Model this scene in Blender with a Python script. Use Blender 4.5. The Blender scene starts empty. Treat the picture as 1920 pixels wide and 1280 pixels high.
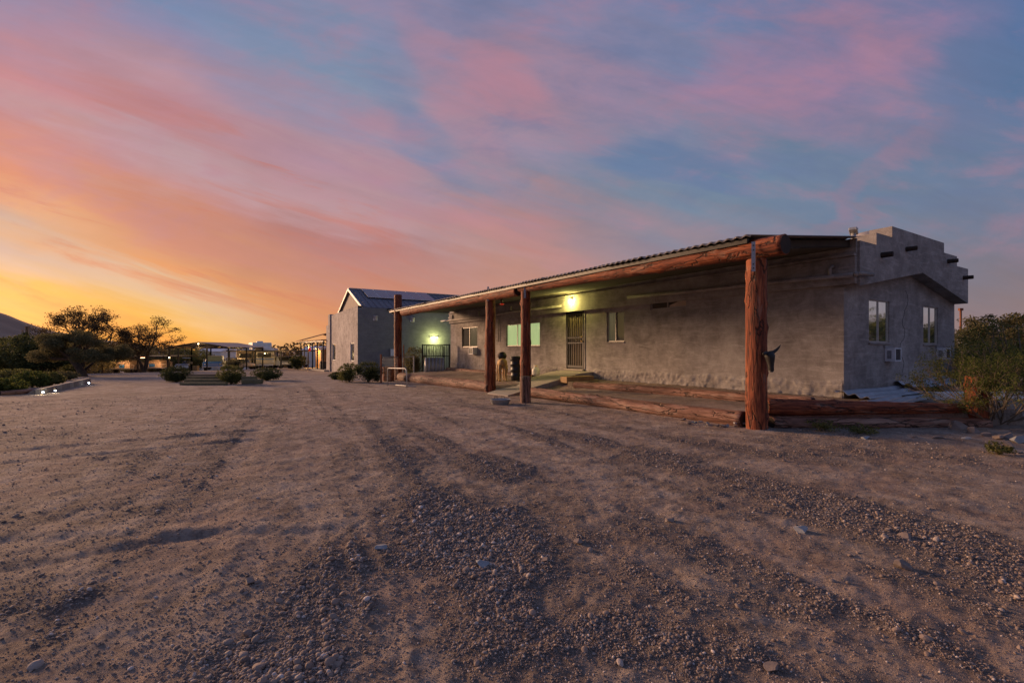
import bpy, math, random
import numpy as np
from mathutils import Vector, Matrix, Euler
PI = math.pi
rng = np.random.default_rng(7)
random.seed(7)
sc = bpy.context.scene
COL = sc.collection

# ------------------------------------------------------------------ camera
CAMZ = 1.25
cam = bpy.data.cameras.new('camera'); camo = bpy.data.objects.new('camera', cam); COL.objects.link(camo)
camo.location = (0, 0, CAMZ); camo.rotation_euler = (PI/2, 0, 0)
cam.sensor_width = 36; cam.lens = 16.0; cam.shift_y = 15/1920; cam.clip_start = .05; cam.clip_end = 5000
sc.camera = camo

# ------------------------------------------------------------------ view
sc.view_settings.view_transform = 'Standard'; sc.view_settings.look = 'None'
sc.view_settings.exposure = 1.0; sc.view_settings.gamma = 1.0; sc.view_settings.use_curve_mapping = False

def lin(c):
    return tuple((v/255/12.92 if v/255 <= .04045 else ((v/255+.055)/1.055)**2.4) for v in c)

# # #

→ **WHAT YOU NEED TO DO**
With the pictures left out, transcribe the material exactly.

→ **RESULT FOR THIS EXERCISE**
Model this scene in Blender with a Python script. Use Blender 4.5. The Blender scene starts empty. Treat the picture as 1920 pixels wide and 1280 pixels high.
import bpy, math, random
import numpy as np
from mathutils import Vector, Matrix, Euler
PI = math.pi
rng = np.random.default_rng(7)
random.seed(7)
sc = bpy.context.scene
COL = sc.collection

# ------------------------------------------------------------------ camera
CAMZ = 1.25
cam = bpy.data.cameras.new('camera'); camo = bpy.data.objects.new('camera', cam); COL.objects.link(camo)
camo.location = (0, 0, CAMZ); camo.rotation_euler = (PI/2, 0, 0)
cam.sensor_width = 36; cam.lens = 16.0; cam.shift_y = 15/1920; cam.clip_start = .05; cam.clip_end = 5000
sc.camera = camo

# ------------------------------------------------------------------ view
sc.view_settings.view_transform = 'Standard'; sc.view_settings.look = 'None'
sc.view_settings.exposure = 1.0; sc.view_settings.gamma = 1.0; sc.view_settings.use_curve_mapping = False

def lin(c):
    return tuple((v/255/12.92 if v/255 <= .04045 else ((v/255+.055)/1.055)**2.4) for v in c)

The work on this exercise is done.